━━━ Data extract ━━━
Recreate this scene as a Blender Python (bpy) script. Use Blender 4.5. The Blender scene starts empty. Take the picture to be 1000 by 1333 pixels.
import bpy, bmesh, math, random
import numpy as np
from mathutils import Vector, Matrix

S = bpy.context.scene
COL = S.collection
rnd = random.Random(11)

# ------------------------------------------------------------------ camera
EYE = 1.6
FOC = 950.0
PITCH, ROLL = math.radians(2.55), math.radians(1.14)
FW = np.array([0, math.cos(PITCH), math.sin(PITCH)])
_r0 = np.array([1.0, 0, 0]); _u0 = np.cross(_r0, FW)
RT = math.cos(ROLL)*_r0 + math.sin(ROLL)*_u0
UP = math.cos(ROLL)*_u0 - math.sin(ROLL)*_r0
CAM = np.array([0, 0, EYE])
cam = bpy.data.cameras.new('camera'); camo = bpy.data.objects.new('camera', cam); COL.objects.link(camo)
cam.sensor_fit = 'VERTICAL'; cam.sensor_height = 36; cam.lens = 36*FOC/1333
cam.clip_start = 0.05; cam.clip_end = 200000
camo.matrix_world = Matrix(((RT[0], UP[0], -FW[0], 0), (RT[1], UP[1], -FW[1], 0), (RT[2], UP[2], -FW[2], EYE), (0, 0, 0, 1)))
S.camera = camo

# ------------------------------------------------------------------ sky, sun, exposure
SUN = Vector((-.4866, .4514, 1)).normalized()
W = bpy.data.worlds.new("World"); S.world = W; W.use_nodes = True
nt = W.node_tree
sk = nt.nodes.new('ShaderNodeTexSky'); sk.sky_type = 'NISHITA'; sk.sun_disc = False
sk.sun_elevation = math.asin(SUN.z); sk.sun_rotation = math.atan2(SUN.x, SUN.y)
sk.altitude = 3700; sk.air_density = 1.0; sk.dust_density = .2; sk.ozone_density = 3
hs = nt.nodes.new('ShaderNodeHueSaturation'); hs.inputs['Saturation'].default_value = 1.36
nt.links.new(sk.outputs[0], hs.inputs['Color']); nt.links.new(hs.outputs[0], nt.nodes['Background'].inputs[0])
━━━
- [To be done] From the first line above through the line that contains "from mathutils import Vector, Matrix", quote each line exactly. Output nothing more.

- [Response to the task]
Recreate this scene as a Blender Python (bpy) script. Use Blender 4.5. The Blender scene starts empty. Take the picture to be 1000 by 1333 pixels.
import bpy, bmesh, math, random
import numpy as np
from mathutils import Vector, Matrix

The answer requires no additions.